Die Jahresentwicklung vieler Digitalwährungen fällt verheerend aus. Seit Jahresbeginn hat der Bitcoin fast 60 Prozent seines Werts eingebüsst, Ether hat sogar mehr als 70 Prozent an Wert verloren. Besonders in den vergangenen Wochen nahm die Abwärtsspirale wegen der allgemein schlechten Stimmung an den Finanzmärkten an Fahrt auf.

Die Gründe für die hohen Kursverluste in den vergangenen Monaten sind zum einen ökonomischer Natur: Auf der ganzen Welt heben viele Notenbanken ihre Leitzinsen an, um der hohen Inflation Herr zu werden. An den Kapitalmärkten steigen deshalb die Zinsen in historisch hohem Tempo. Riskante Anlagen, zu denen Kryptowerte gehören, werden durch die Entwicklung belastet, weil sie keine laufenden Erträge abwerfen. Im Gegensatz dazu werden etwa festverzinsliche Wertpapiere wieder lukrativer.

«Viele Akteure am Kryptomarkt sind verunsichert»

In diesem ohnehin ungünstigen Umfeld wiegen sich häufende Probleme im Sektor besonders schwer. So lastet seit einiger Zeit auf der Stimmung, dass der Krypto-Kreditgeber Celsius Network Auszahlungen und Überweisungen pausiert hat. Spekulationen über Kryptoriesen in Geldnot tun ihr Übriges. Vor einigen Wochen hatte bereits ein Kurseinbruch bei einer als eigentlich stabil konstruierten Internetdevise, dem sogenannten Stablecoin TerraUSD, für grosses Aufsehen gesorgt.

Der Krypto-Hedgefonds Three Arrow Capital – zwischenzeitlich für etwa zehn Milliarden Dollar zuständig – sorgte mit einem vagen Statement auch nicht unbedingt für Ruhe.

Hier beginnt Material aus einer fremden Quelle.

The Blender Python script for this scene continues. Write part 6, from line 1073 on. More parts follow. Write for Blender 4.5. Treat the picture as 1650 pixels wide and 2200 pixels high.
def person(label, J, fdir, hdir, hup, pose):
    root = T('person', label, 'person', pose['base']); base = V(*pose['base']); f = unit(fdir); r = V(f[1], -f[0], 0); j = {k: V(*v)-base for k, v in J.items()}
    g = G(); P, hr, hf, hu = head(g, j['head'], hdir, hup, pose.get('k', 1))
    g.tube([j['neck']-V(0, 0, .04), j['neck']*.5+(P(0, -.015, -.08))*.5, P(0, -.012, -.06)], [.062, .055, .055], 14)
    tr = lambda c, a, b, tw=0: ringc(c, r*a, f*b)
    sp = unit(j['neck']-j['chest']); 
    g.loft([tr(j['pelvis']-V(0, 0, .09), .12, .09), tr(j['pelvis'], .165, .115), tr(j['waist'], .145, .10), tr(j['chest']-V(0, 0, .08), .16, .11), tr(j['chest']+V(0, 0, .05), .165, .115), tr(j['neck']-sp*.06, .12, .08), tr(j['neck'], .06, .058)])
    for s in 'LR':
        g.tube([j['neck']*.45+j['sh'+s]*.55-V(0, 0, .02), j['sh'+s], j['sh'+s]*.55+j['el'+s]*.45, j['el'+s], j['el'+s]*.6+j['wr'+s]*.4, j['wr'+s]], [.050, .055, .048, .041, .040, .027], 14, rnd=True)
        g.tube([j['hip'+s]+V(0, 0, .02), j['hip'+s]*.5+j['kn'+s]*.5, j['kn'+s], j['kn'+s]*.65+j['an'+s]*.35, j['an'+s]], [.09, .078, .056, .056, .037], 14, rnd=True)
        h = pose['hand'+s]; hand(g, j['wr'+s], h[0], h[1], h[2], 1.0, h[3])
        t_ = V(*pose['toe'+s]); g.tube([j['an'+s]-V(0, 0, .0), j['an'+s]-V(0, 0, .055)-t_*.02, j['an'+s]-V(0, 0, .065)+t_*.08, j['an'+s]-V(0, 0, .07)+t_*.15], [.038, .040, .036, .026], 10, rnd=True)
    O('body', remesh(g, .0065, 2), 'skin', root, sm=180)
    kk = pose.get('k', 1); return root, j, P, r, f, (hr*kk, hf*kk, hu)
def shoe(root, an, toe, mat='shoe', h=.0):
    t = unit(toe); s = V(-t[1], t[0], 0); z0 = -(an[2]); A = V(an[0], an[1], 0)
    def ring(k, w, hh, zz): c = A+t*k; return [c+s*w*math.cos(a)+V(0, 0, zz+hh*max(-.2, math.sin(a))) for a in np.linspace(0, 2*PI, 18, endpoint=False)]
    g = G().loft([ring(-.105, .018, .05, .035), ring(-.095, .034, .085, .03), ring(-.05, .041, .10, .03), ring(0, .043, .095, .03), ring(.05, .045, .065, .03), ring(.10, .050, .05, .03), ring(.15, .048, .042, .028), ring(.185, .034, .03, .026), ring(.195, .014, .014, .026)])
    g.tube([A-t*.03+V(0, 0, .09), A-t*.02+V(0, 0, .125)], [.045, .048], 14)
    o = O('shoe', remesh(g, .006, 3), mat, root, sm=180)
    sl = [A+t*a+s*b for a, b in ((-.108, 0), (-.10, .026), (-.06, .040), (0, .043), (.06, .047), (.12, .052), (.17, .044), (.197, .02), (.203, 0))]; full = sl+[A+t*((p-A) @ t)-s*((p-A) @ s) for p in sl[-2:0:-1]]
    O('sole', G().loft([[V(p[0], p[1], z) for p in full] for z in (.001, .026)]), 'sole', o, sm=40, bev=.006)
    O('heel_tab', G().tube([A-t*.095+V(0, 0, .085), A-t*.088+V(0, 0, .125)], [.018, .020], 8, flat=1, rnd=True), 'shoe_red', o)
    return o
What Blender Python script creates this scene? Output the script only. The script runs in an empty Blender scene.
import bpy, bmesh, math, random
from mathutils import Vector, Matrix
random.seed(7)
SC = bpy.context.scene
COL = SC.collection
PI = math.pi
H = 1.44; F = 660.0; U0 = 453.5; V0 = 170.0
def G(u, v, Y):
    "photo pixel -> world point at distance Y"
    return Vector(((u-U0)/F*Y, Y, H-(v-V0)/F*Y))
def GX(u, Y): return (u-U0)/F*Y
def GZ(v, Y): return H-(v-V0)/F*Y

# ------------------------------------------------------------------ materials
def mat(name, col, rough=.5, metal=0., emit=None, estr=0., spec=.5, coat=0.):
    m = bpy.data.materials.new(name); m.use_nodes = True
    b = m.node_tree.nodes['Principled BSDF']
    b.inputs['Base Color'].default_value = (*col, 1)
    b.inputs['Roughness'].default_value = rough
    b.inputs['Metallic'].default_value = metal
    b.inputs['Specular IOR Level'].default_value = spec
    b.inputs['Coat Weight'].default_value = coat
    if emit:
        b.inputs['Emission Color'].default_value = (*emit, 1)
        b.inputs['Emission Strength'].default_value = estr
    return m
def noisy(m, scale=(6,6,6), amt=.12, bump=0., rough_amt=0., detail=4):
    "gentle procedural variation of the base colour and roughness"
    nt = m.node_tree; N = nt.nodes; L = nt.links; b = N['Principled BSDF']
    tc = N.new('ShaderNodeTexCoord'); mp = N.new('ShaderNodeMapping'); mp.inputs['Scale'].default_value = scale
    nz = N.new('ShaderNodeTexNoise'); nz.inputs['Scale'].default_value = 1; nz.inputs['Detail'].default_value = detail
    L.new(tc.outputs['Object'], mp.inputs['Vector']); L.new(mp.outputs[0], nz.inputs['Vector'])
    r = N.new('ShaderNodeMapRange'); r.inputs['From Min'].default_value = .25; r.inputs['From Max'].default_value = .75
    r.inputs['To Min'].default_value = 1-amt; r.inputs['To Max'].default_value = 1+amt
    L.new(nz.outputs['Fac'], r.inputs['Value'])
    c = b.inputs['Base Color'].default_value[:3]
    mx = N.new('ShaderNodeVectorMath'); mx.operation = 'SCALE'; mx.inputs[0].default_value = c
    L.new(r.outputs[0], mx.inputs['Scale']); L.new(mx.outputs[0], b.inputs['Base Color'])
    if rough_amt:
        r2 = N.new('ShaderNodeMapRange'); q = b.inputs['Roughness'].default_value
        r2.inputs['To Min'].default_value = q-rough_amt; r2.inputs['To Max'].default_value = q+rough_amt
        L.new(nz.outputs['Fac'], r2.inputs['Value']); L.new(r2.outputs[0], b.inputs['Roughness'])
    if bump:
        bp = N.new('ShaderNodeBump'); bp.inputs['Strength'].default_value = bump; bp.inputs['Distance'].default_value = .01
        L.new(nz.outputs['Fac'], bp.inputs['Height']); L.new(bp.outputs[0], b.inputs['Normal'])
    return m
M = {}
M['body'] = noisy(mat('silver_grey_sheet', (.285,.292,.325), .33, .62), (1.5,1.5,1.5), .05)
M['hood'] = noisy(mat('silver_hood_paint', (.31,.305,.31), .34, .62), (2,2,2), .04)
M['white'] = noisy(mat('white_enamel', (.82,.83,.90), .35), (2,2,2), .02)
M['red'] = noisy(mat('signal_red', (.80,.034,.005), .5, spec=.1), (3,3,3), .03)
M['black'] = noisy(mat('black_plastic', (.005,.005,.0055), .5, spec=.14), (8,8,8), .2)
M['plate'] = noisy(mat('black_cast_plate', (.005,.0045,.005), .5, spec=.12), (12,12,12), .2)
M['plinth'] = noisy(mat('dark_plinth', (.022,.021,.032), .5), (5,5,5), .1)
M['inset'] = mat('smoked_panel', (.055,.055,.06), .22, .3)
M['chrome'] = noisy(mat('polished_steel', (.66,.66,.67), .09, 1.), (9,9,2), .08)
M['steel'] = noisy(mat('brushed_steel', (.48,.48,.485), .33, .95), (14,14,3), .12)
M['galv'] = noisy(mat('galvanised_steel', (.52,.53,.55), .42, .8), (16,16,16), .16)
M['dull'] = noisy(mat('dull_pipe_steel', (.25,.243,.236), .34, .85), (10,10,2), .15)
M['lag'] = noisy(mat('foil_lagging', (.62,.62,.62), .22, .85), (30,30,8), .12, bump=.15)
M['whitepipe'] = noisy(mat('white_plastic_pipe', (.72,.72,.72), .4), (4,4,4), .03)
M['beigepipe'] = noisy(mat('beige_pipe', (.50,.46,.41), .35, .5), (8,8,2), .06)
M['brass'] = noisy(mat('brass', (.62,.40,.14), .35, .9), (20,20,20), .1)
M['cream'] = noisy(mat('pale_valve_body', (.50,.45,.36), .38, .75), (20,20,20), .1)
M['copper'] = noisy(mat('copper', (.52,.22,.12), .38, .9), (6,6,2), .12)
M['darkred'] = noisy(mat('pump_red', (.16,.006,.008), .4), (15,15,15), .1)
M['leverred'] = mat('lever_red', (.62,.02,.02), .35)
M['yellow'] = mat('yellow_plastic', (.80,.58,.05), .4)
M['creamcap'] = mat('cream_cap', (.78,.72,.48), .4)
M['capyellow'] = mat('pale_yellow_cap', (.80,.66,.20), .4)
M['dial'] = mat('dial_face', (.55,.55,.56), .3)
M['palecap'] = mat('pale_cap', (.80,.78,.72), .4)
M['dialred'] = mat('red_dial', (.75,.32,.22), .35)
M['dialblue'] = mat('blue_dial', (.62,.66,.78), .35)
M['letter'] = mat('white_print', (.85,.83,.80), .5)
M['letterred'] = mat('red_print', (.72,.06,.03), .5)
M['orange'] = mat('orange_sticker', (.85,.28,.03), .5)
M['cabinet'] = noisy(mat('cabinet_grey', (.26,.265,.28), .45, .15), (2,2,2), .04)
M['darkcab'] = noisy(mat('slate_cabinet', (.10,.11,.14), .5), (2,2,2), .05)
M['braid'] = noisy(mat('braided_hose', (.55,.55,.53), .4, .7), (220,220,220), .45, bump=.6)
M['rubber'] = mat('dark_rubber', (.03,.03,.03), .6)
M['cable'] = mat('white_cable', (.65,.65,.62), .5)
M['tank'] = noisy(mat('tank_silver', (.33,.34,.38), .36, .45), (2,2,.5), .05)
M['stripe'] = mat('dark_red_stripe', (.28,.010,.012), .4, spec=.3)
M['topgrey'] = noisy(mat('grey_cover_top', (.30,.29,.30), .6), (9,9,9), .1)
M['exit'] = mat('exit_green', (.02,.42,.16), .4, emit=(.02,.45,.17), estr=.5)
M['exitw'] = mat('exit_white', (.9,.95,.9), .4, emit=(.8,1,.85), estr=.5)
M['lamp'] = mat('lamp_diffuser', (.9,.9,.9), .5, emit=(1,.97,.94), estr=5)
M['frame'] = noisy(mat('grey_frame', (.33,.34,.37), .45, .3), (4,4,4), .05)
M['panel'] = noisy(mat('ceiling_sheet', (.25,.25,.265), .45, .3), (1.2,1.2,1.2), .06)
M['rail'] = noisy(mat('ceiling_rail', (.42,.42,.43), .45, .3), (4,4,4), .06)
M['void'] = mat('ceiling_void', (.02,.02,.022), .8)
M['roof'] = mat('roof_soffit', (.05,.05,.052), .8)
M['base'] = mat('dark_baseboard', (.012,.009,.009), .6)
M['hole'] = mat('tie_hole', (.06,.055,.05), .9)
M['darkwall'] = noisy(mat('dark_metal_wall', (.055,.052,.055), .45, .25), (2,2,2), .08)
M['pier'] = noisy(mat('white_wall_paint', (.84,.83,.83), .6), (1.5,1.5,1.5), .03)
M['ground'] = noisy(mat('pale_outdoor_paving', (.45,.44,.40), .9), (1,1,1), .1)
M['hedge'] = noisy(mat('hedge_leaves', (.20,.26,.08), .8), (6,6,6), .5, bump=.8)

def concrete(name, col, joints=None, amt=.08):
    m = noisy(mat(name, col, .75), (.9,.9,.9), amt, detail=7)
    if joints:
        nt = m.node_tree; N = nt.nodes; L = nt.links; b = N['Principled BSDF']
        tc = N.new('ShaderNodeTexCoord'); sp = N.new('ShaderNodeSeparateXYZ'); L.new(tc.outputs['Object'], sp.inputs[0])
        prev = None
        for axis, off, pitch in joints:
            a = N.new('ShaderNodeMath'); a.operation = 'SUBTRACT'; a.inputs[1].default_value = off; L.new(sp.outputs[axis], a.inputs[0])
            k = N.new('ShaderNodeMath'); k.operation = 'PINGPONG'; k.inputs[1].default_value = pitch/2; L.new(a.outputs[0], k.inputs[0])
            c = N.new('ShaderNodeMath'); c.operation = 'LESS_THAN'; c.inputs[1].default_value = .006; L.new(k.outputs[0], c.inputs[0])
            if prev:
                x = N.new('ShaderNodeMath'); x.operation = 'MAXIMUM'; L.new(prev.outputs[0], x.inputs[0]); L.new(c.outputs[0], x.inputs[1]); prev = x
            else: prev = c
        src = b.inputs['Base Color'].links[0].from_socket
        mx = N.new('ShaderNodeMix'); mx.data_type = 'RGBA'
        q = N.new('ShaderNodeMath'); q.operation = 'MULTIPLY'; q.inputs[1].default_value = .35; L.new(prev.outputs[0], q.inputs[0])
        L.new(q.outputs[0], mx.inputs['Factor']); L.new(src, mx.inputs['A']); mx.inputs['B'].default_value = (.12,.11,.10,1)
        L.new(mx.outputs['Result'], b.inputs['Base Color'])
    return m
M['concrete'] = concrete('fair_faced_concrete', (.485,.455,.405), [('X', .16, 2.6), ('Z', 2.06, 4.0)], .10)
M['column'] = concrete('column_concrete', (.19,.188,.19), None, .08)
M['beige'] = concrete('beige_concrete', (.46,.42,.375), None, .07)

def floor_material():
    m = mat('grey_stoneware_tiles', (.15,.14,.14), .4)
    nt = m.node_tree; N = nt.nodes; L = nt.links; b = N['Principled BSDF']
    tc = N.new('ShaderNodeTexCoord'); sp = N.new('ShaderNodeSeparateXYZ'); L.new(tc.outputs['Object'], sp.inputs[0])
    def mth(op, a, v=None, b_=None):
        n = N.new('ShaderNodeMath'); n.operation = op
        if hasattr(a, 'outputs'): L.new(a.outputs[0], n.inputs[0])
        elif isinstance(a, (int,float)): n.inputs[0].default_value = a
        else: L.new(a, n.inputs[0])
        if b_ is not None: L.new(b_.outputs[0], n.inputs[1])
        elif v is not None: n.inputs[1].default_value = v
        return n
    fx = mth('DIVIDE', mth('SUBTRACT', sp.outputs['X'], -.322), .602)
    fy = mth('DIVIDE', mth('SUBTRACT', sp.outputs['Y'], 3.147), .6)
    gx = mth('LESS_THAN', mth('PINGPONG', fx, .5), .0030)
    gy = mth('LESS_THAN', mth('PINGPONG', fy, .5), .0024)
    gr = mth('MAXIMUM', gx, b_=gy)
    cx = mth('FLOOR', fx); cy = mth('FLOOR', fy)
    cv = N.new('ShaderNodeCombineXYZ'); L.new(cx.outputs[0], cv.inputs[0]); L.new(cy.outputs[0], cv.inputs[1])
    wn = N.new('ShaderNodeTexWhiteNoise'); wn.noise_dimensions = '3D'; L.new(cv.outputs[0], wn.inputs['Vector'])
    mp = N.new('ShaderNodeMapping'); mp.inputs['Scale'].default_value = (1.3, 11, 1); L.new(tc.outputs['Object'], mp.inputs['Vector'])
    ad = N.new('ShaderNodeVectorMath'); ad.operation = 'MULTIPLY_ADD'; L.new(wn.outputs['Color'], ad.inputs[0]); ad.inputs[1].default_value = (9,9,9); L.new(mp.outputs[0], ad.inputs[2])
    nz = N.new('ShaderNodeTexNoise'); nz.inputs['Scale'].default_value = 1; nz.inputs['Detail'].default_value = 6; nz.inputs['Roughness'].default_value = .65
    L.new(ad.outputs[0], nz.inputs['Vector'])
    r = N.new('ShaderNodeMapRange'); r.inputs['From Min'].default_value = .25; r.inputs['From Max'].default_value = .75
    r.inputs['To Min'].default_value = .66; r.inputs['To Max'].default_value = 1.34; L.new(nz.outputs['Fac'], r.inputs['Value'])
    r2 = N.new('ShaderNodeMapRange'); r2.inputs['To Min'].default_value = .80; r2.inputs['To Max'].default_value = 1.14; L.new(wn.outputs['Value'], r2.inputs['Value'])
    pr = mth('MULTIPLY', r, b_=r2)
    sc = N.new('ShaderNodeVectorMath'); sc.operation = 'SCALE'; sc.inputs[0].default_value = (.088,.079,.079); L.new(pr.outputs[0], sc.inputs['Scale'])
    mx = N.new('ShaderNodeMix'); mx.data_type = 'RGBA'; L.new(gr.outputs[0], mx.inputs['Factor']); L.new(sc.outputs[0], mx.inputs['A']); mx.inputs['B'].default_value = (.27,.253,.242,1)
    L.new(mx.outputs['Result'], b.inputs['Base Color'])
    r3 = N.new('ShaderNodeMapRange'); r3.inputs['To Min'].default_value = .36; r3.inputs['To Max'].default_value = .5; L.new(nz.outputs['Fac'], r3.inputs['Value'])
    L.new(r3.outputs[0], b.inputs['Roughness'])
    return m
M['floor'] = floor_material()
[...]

Der Gründer kommentierte die derzeitige Lage lediglich schwammig: «Wir sind entschlossen, das zu schaffen».

Kryptowährungen wie Bitcoin haben derzeit einen schweren Stand.
Kryptowährungen wie Bitcoin haben derzeit einen schweren Stand.
Bild: Jens Kalaene/dpa-Zentralbild/dpa-tmn/Illustration

«Viele Akteure am Kryptomarkt sind verunsichert», bestätigte Fabian Schär, Professor für Finanzen an der Universität Basel, in einem Interview mit dem «Spiegel». Der Absturz des Stablecoin-Paares Terra USD und Luna seit laut des Experten nicht überraschend gewesen. Er hätte aber eine Kettenreaktion in Gang gebracht: Investoren seien bemüht, Verluste auszugleichen, indem sie Assets abstossen. «Das drückt die Kurse», erläuterte Schär. 

Der Bitcoin und andere Digitalwährungen sind traditionell starken Schwankungen ausgesetzt, in den vergangenen Jahren gab es bereits mehrere sogenannte «Krypto-Winter» etwa 2014 und 2018, in denen die Kurse stark einbrachen, bevor es später wieder aufwärts ging. Diesmal zeichnet sich allerdings noch ein schwierigeres wirtschaftliches Umfeld als damals ab.